# The task:
An exact copy of every record is needed.

[Data records]

####################

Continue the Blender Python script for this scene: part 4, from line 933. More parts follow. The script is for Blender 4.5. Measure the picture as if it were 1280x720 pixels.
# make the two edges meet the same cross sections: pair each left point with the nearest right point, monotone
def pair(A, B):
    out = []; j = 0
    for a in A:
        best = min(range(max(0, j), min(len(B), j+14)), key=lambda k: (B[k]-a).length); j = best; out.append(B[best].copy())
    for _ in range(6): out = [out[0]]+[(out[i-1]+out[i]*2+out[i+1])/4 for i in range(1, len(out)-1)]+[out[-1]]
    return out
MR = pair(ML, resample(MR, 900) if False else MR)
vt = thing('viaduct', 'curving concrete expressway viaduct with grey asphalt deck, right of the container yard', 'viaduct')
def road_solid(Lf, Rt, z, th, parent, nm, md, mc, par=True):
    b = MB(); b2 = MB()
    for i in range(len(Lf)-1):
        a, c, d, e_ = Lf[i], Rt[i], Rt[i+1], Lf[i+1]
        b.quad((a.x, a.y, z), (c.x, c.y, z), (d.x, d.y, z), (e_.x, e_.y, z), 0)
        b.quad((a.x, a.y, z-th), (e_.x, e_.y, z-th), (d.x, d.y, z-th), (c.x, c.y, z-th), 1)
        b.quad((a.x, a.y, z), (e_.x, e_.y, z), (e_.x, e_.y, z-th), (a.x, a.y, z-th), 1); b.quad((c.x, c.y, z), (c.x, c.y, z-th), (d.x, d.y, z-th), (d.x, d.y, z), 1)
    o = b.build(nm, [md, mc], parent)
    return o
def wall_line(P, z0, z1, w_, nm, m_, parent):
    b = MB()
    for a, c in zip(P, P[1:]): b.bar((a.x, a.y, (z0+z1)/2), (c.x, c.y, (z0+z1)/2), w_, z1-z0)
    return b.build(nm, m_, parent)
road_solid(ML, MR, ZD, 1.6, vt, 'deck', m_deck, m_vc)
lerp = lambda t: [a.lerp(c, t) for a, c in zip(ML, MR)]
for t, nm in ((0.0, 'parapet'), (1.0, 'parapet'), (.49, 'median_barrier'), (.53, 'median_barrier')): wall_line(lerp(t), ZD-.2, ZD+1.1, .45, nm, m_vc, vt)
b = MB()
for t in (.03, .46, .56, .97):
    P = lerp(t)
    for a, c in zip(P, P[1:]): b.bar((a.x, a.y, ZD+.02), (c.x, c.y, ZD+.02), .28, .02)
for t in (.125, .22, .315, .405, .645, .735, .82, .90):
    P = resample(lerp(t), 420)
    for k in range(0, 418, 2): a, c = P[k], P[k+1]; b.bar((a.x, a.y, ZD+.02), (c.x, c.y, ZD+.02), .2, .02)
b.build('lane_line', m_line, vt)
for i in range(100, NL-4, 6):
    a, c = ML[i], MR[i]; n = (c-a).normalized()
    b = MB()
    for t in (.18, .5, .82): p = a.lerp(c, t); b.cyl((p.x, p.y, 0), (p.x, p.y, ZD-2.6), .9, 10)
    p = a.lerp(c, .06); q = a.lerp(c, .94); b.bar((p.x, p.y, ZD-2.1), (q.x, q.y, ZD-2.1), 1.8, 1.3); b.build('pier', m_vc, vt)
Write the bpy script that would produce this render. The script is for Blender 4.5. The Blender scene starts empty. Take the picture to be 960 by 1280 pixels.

####################

# Solution:
Continue the Blender Python script for this scene: part 4, from line 933. More parts follow. The script is for Blender 4.5. Measure the picture as if it were 1280x720 pixels.
# make the two edges meet the same cross sections: pair each left point with the nearest right point, monotone
def pair(A, B):
    out = []; j = 0
    for a in A:
        best = min(range(max(0, j), min(len(B), j+14)), key=lambda k: (B[k]-a).length); j = best; out.append(B[best].copy())
    for _ in range(6): out = [out[0]]+[(out[i-1]+out[i]*2+out[i+1])/4 for i in range(1, len(out)-1)]+[out[-1]]
    return out
MR = pair(ML, resample(MR, 900) if False else MR)
vt = thing('viaduct', 'curving concrete expressway viaduct with grey asphalt deck, right of the container yard', 'viaduct')
def road_solid(Lf, Rt, z, th, parent, nm, md, mc, par=True):
    b = MB(); b2 = MB()
    for i in range(len(Lf)-1):
        a, c, d, e_ = Lf[i], Rt[i], Rt[i+1], Lf[i+1]
        b.quad((a.x, a.y, z), (c.x, c.y, z), (d.x, d.y, z), (e_.x, e_.y, z), 0)
        b.quad((a.x, a.y, z-th), (e_.x, e_.y, z-th), (d.x, d.y, z-th), (c.x, c.y, z-th), 1)
        b.quad((a.x, a.y, z), (e_.x, e_.y, z), (e_.x, e_.y, z-th), (a.x, a.y, z-th), 1); b.quad((c.x, c.y, z), (c.x, c.y, z-th), (d.x, d.y, z-th), (d.x, d.y, z), 1)
    o = b.build(nm, [md, mc], parent)
    return o
def wall_line(P, z0, z1, w_, nm, m_, parent):
    b = MB()
    for a, c in zip(P, P[1:]): b.bar((a.x, a.y, (z0+z1)/2), (c.x, c.y, (z0+z1)/2), w_, z1-z0)
    return b.build(nm, m_, parent)
road_solid(ML, MR, ZD, 1.6, vt, 'deck', m_deck, m_vc)
lerp = lambda t: [a.lerp(c, t) for a, c in zip(ML, MR)]
for t, nm in ((0.0, 'parapet'), (1.0, 'parapet'), (.49, 'median_barrier'), (.53, 'median_barrier')): wall_line(lerp(t), ZD-.2, ZD+1.1, .45, nm, m_vc, vt)
b = MB()
for t in (.03, .46, .56, .97):
    P = lerp(t)
    for a, c in zip(P, P[1:]): b.bar((a.x, a.y, ZD+.02), (c.x, c.y, ZD+.02), .28, .02)
for t in (.125, .22, .315, .405, .645, .735, .82, .90):
    P = resample(lerp(t), 420)
    for k in range(0, 418, 2): a, c = P[k], P[k+1]; b.bar((a.x, a.y, ZD+.02), (c.x, c.y, ZD+.02), .2, .02)
b.build('lane_line', m_line, vt)
for i in range(100, NL-4, 6):
    a, c = ML[i], MR[i]; n = (c-a).normalized()
    b = MB()
    for t in (.18, .5, .82): p = a.lerp(c, t); b.cyl((p.x, p.y, 0), (p.x, p.y, ZD-2.6), .9, 10)
    p = a.lerp(c, .06); q = a.lerp(c, .94); b.bar((p.x, p.y, ZD-2.1), (q.x, q.y, ZD-2.1), 1.8, 1.3); b.build('pier', m_vc, vt)
Write the bpy script that would produce this render. The script is for Blender 4.5. The Blender scene starts empty. Take the picture to be 960 by 1280 pixels.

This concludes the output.